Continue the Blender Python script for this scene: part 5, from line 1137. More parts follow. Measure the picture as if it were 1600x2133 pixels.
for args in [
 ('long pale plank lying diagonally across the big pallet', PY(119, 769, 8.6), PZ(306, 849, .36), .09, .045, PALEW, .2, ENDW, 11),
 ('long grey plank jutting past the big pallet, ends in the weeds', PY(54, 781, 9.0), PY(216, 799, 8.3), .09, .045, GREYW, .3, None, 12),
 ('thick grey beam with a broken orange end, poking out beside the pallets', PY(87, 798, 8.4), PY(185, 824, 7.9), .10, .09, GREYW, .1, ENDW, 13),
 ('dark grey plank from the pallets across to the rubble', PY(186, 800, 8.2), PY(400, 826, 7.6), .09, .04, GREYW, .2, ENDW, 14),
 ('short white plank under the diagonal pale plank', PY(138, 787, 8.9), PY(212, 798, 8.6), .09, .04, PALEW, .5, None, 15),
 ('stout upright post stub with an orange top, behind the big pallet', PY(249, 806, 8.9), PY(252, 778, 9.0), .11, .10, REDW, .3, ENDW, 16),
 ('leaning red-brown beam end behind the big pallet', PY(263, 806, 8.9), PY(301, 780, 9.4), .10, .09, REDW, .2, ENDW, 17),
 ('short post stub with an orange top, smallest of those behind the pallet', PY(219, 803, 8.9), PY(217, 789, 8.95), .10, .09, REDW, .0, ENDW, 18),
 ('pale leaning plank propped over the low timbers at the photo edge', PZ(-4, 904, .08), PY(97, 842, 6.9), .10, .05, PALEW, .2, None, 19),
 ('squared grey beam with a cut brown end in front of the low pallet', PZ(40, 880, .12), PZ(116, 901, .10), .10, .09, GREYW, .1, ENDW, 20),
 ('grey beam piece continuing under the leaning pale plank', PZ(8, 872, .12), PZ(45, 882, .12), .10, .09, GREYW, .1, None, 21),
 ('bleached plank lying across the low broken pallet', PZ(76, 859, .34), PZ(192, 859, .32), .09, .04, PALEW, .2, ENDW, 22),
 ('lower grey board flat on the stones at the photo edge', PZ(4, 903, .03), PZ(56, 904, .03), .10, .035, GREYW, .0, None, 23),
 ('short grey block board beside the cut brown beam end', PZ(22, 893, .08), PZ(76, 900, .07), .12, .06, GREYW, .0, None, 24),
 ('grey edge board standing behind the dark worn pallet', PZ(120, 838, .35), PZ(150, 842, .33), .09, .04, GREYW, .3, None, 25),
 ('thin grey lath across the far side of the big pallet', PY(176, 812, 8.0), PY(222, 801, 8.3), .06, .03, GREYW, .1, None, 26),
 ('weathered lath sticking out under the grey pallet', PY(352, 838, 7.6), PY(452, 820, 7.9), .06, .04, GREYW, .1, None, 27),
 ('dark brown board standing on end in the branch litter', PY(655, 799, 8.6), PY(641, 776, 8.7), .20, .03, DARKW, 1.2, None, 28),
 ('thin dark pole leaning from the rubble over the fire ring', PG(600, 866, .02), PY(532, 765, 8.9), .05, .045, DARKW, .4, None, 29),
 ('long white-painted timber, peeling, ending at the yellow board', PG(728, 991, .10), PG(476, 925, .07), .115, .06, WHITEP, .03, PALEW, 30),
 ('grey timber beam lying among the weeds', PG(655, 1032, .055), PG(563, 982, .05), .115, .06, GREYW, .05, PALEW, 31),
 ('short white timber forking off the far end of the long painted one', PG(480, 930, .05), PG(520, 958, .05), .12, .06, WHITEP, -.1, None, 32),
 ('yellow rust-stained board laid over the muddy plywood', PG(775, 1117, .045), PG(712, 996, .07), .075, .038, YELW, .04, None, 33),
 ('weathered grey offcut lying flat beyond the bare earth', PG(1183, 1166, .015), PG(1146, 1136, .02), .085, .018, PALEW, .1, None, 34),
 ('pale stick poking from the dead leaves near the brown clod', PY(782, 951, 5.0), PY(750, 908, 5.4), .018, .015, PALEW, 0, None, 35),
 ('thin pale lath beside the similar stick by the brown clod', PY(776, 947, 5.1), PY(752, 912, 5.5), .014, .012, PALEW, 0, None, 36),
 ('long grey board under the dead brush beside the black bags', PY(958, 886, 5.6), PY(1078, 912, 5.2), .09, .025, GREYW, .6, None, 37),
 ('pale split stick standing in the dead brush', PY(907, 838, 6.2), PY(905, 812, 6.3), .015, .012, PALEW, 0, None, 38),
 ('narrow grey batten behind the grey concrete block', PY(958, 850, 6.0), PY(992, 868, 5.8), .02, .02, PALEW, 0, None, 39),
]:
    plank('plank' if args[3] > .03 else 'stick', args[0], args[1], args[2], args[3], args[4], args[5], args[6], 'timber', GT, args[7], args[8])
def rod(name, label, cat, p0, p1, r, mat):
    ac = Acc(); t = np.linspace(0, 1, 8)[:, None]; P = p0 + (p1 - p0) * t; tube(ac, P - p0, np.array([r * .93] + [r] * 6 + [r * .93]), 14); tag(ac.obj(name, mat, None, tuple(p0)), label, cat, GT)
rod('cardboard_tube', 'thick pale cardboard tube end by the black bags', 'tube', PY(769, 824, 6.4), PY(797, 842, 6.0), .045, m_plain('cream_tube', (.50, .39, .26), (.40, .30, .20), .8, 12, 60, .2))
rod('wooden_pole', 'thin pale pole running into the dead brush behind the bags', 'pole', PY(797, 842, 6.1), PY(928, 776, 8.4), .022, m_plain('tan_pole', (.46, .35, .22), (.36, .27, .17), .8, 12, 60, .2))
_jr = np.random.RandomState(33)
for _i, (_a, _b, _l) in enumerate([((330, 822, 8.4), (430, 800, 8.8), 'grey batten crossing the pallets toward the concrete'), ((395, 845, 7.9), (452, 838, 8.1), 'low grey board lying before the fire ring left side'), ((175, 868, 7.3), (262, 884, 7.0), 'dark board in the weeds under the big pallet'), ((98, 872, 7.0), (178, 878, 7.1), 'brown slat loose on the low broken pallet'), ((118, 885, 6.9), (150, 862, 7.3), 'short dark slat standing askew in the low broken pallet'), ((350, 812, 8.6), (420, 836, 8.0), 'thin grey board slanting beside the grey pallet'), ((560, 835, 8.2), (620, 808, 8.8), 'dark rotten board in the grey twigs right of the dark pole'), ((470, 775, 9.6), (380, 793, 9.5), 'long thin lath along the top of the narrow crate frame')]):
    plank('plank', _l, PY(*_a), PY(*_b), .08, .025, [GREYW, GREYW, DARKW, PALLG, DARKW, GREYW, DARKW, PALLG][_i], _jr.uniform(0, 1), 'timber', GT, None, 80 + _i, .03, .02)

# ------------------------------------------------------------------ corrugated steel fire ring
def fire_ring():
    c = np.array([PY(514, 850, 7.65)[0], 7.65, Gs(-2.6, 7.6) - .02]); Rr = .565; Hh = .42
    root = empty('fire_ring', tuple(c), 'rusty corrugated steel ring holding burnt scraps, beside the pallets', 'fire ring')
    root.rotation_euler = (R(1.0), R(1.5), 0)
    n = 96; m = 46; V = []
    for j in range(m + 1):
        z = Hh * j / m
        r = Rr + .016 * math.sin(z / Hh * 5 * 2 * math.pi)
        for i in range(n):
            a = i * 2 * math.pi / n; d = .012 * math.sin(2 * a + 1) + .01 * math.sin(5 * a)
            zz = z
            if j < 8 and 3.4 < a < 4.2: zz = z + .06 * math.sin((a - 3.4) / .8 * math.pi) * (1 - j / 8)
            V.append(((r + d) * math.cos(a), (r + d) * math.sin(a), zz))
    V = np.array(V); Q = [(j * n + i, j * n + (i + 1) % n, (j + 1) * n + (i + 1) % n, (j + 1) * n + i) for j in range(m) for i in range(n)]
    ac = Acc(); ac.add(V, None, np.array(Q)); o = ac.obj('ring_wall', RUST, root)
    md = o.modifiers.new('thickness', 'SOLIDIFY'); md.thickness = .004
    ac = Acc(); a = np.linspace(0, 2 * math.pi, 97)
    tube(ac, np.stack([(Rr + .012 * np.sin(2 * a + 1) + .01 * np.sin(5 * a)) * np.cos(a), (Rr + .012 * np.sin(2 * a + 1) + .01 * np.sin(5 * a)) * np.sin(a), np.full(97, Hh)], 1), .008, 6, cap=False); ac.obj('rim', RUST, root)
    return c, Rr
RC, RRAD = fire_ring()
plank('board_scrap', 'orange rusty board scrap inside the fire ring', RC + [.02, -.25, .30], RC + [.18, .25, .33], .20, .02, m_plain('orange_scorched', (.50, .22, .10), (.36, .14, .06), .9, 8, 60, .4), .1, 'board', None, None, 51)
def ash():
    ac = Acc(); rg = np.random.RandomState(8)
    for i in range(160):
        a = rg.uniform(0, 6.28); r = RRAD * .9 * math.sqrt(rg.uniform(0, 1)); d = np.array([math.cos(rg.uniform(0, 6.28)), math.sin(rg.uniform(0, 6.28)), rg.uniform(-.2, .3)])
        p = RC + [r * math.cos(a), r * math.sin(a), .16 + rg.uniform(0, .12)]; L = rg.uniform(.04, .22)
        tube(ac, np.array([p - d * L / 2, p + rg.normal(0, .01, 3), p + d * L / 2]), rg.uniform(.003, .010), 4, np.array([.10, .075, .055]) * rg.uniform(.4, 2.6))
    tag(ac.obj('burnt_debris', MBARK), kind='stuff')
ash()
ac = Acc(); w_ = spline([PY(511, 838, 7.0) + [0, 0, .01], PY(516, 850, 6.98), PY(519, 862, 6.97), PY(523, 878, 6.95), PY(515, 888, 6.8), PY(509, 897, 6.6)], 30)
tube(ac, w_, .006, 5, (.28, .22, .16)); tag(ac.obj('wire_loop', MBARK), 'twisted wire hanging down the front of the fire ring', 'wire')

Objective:
List each line holding the string "from".

Output:
Continue the Blender Python script for this scene: part 5, from line 1137. More parts follow. Measure the picture as if it were 1600x2133 pixels.
 ('dark grey plank from the pallets across to the rubble', PY(186, 800, 8.2), PY(400, 826, 7.6), .09, .04, GREYW, .2, ENDW, 14),
 ('thin dark pole leaning from the rubble over the fire ring', PG(600, 866, .02), PY(532, 765, 8.9), .05, .045, DARKW, .4, None, 29),
 ('pale stick poking from the dead leaves near the brown clod', PY(782, 951, 5.0), PY(750, 908, 5.4), .018, .015, PALEW, 0, None, 35),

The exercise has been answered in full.